Genova senza il ponte, rischio crac. Alessandro Cassinis è cronista di mestiere e di razza, i fatti li cerca, poi li mette assieme, e poi suggerisce possibili conclusioni. Notizie: «Le noci di Grenoble e le arance Sanguinello dell’Andalusia devono fare fino a 159 chilometri in più per arrivare sui mercati di Firenze e Roma. Prima del 14 agosto i Tir carichi di frutta importata passavano sul ponte Morandi. Ora, una volta attraversata la frontiera in autostrada tra Mentone e Ventimiglia, arrivati a Voltri devono risalire dalla costa verso Tortona e poi a volte vanno a Piacenza per evitare la discesa lungo la Serravalle-Genova, che è lenta e consuma troppo i freni. Sembra un dettaglio, ma sono due o tre ore di viaggio in più».
Alessandro sa chiedere a chi conosce. E scopre ad esempio che coltivatori e autotrasportatori albenganesi, per assicurare l’arrivo puntuale delle primizie invernali e rispettare le tabelle orarie deve mandare spesso due autisti invece di uno. Chi ha pagato i maggiori costi in questi tre mesi, mentre il governo perdeva tempo ad abbozzare litigando il decreto Genova? E chi li pagherà da qui alla riapertura del ponte? Pagherà Genova, ciò che resterà dalla sua economia già segnata da molti problemi, pagherà tutto il Nord-Ovest, beffa all’improvvido pugno alzato del ministro Danilo Toninelli. «Da festeggiare non c’è nulla. Oltre ai 43 morti, oltre alle 266 famiglie sfollate che ora sono tutte ricollocate tranne due, rimaste in albergo, il fantasma del ponte ha lasciato un’eredità di danni difficili da calcolare».
Il crollo del Morandi ha messo in crisi la già fragile rete italiana delle infrastrutture e la legge appena approvata non basta a un vero rilancio, è il giudizio severo degli operatori economici di tutte le simpatie politiche. “Ogni viaggio ci costa cento euro in più!”. Esagerazioni? Un’ora e mezza per i suoi camion fra i terminal portuali di Prà e di Sampierdarena. Follia, da qui a chissà quando. ‘Trasporto unito’, 400 imprese e 5.000 mezzi, e qui ci capiremo forse soltanto noi genovesi, ma riferiamo. Per evitare il blocco del ponte passando più a Nord, i camion devono fare 125 chilometri in più, in autostrada consumi un litro di gasolio a 1,52 euro al litro ogni 2,7 chilometri, ed ecco i 70 euro in più a viaggio. Più gli extracosti di 50 euro l’ora per le code, anche di due o tre ore.
Cinque milioni di danni al mese per tutto il comparto.
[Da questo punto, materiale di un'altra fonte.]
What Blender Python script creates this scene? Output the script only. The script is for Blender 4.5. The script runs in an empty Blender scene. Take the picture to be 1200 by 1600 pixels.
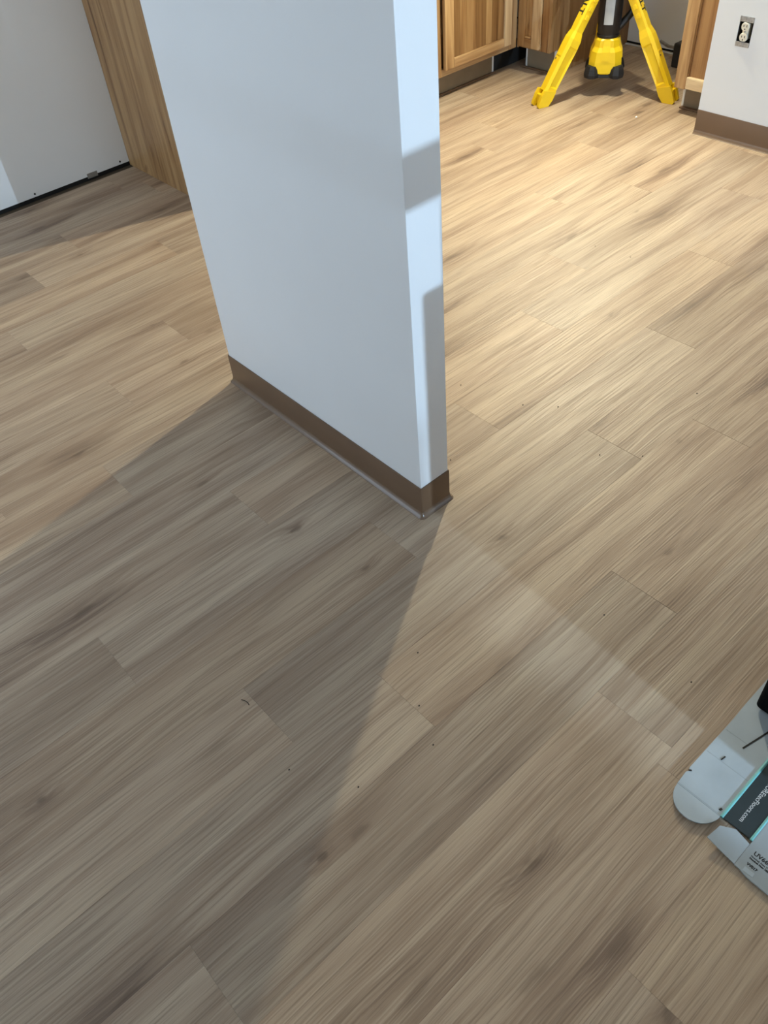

E la legge protegge gli autotrasportatori solo nel 2018. Nel 2019? Qualche dato che possiamo capire anche noi semplici automobilisti che su quel dannato e rimpianto ponte sul Polcevera, almeno una volta siamo passati tutti. Prima, col ponte, per percorrere il tratto tra Genova Aeroporto e Genova Ovest i camion facevano 2,9 chilometri in due minuti e 50 secondi e spendevano 95 centesimi e noi automobilisti, meno e ancora prima. Oggi, 9,3 chilometri in città, spesso a passo d’uomo: tempi e costi vanno moltiplicati per dieci. Poi il porto. A ottobre -8%. Minaccia peggiore di cui si è parlato poco: dopo la verifica strutturale dei principali viadotti, oggi è impossibile raggiungere il porto di Genova con il cosiddetto ‘project cargo’, trasporti eccezionali superiori anche alle 75 tonnellate.
L’impiantistica italiana da Genova imbarcava pezzi colossali per un valore di 5 miliardi di euro l’anno. Un carico impiega 26 giorni ad arrivare via mare dalla Cina. E poi? Sarà possibile garantire i tempi di consegna. La puntualità sarà strategica. Affidata ai miracoli. L’unica strada riaperta finora all’ombra del ponte crollato, via 30 giugno, è una lotteria continua con i semafori rossi che scattano appena i sensori sui monconi del Morandi segnalano un movimento sospetto. Nessuno sa dirti quanto può durare il blocco, perciò resti in coda o torni indietro a prendere l’autostrada. Valpolcevera stragolata, economia locale in agonia. In centro l’Acquario si è ripreso rispetto al tonfo di agosto, ma denuncia danni per 1,5-2 milioni di euro di diminuzione ricavi. Anche per scarse informazioni si come sia ancora possibile raggiungerlo.